3. A high frequency insulated gate field-effect transistor comprising in integrated semiconductor crystal having a substrate of first conductivity type, a uniformly thin semiconductor layer of a second conductivity type overlying said substrate and higher in impurity concentration than said substrate, a base region of said first conductivity type integrated into said semiconductor layer to a depth sufficient to electrically connect it to said substrate, a source region of said second conductivity type integrated into said base region, a gate insulator overlying said semiconductor layer, a gate electrode overlying said gate insulator, a drain region of said second conductivity type integrated into said semiconductor layer, and a protective element for protection against the breakdown of said gate insulator, said protective element being integrated in the same semiconductor crystal in which said field-effect transistor is integrated comprising two reverse connected p-n junctions, said two p-n junctions comprising three semiconductor regions one of which is disposed between the other two regions is different in conductivity type from said other two regions is higher in impurity concentration than the other two regions at said junctions thereby suppressing minority carrier injection, one of said two regions being electrically connected to said gate electrode and the other of said two regions being said semiconductor substrate itself, said semiconductor layer being said region of higher impurity concentration between said two regions of said protective element.

4. A high frequency insulated gate field-effect transistor comprising a substrate of first conductivity type, a uniformly thin semiconductor layer of a second conductivity type overlying said substrate and higher in impurity concentration than said substrate, a base region of said first conductivity type integrated into said semiconductor layer to a depth sufficient to electrically connect it to said substrate, a source region of said second conductivity type integrated into said base region, a gate insulator overlying said semiconductor layer, a gate electrode overlying said gate insulator, a drain region of said second conductivity type integrated into said semiconductor layer, and a protective element for protection against the breakdown of said gate insulator, said protective element being integrated in the same semiconductor crystal comprising said field-effect transistor and comprising a reverse connected p-n junction and a Schottky junction thereby suppressing minority carrier injection, said p-n junction comprising at least two semiconductor regions I, II different in conductivity type and impurity concentration, said Schottky junction being formed on said semiconductor region I forming a p-n junction, said region I having higher impurity concentration at said p-n junction than another said region II forming said p-n junction, said Schottky junction and said p-n junction thereby establish means effective to suppress minority carrier injection, one of the materials forming said Schottky junction and the said region II forming said p-n junction being electrically connected to said gate electrode, the remainder being electrically connected to said substrate of said field-effect transistor.

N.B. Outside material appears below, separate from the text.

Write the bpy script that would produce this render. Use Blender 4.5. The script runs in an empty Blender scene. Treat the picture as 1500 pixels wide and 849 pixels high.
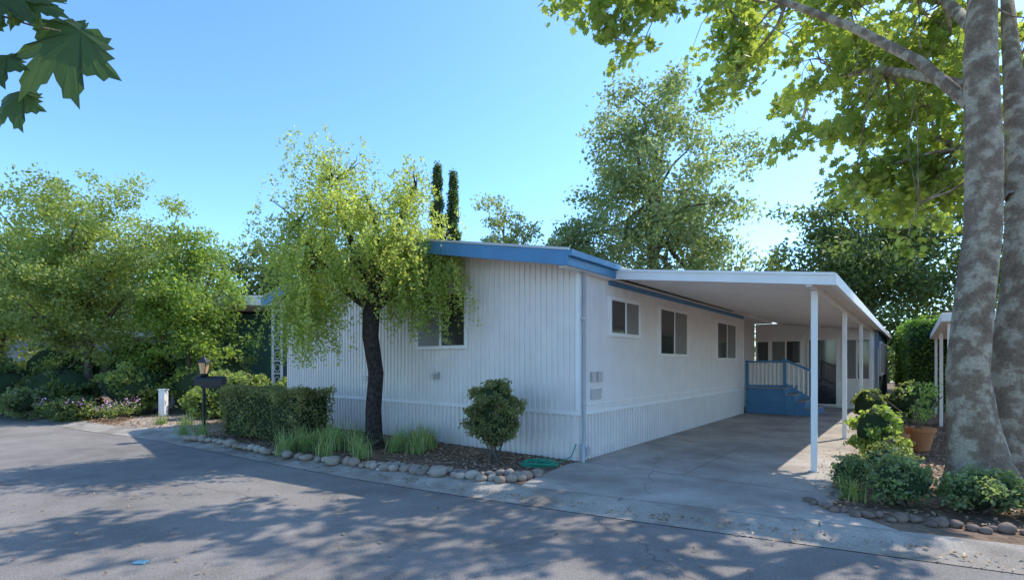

5. A high frequency insulated gate field-effect transistor comprising a substrate of a first conductivity type, a uniformly thin semiconductor layer of a second conductivity type overlying said substrate and higher in impurity concentration than said substrate, a base region of said first conductivity type integrated into said semiconductor layer to a depth sufficient to electrically connect it to said substrate, a source region of said second conductivity type integrated into said base region, a gate insulator overlying said semiconductor layer, a gate electrode overlying said gate insulator, a drain region of said second conductivity type integrated into said semiconductor layer, and a protective element for protection against the breakdown of said gate insulator, said protective element being integrated in the same semiconductor crystal comprising said field-effect transistor and comprising a reverse connected p-n junction and a Schottky junction, said p-n junction comprising at least two semiconductor regions I, II different in conductivity type and impurity concentration, said Schottky junction being formed on said semiconductor region I forming a p-n junction, said region I having higher impurity concentration at said p-n junction than said region II forming said p-n junction, said Schottky junction and said p-n junction thereby establish means effective to suppress minority carrier injection, one of the materials forming said Schottky junction and the said region II forming said p-n junction being electrically connected to said gate electrode, the remainder being electrically connected to said source.

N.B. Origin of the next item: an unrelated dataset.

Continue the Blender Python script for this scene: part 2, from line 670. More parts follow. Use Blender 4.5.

6. A high frequency insulated gate field-effect transistor comprising a substrate of a first conductivity type, a uniformly thin semiconductor layer of a second conductivity type overlying said substrate and higher in impurity concentration than said substrate, a base region of said first conductivity type integrated into said semiconductor layer to a depth sufficient to electrically connect it to said substrate, a source region of said second conductivity type integrated into said base region, a gate insulator overlying said semiconductor layer, a gate electrode overlying said gate insulator, a drain region of said second conductivity type integrated into said semiconductor layer, and a protective element for protection against the breakdown of said gate insulator, said protective element being integrated in the same semiconductor crystal comprising said field-effect transistor and comprising a reverse connected p-n junction and a Schottky junction, said p-n junction comprising at least two semiconductor regions I,II different in conductivity type and impurity concentration, said Schottky junction being formed on said semiconductor region I forming a p-n junction, said region I higher in impurity concentration at said p-n junction than another said region II forming said p-n junction, said Schottky junction and said p-n junction thereby establish means effective to suppress minority carrier injection, one of the materials forming said Schottky junction and the said region II forming said p-n junction being electrically connected to said gate electrode, the remainder being said semiconductor substrate.

7. A high frequency insulated gate field-effect transistor comprising a substrate of a first conductivity type, a uniformly thin semiconductor layer of a second conductivity type overlying said substrate and higher in impurity concentration than said substrate, a base region of said first conductivity type integrated into said semiconductor layer to a depth sufficient to electrically connect it to said substrate, a source region of said second conductivity type integrated into said base region, a gate insulator overlying said semiconductor layer, a gate electrode overlying said gate insulator, a drain region of said second conductivity type integrated into said semiconductor layer, and protective element for protection against the breakdown of said gate insulator, said protective element being integrated in the same semiconductor crystal comprising said field-effect transistor and comprising reverse connected two Schottky junctions, said Schottky junctions comprising two separate metal layers on a semiconductor region which is isolated from said substrate and establishing means effective to suppress minority carrier injection, one of said metal layers being electrically connected to said gate electrode, the remainder being electrically connected to said substrate or said source.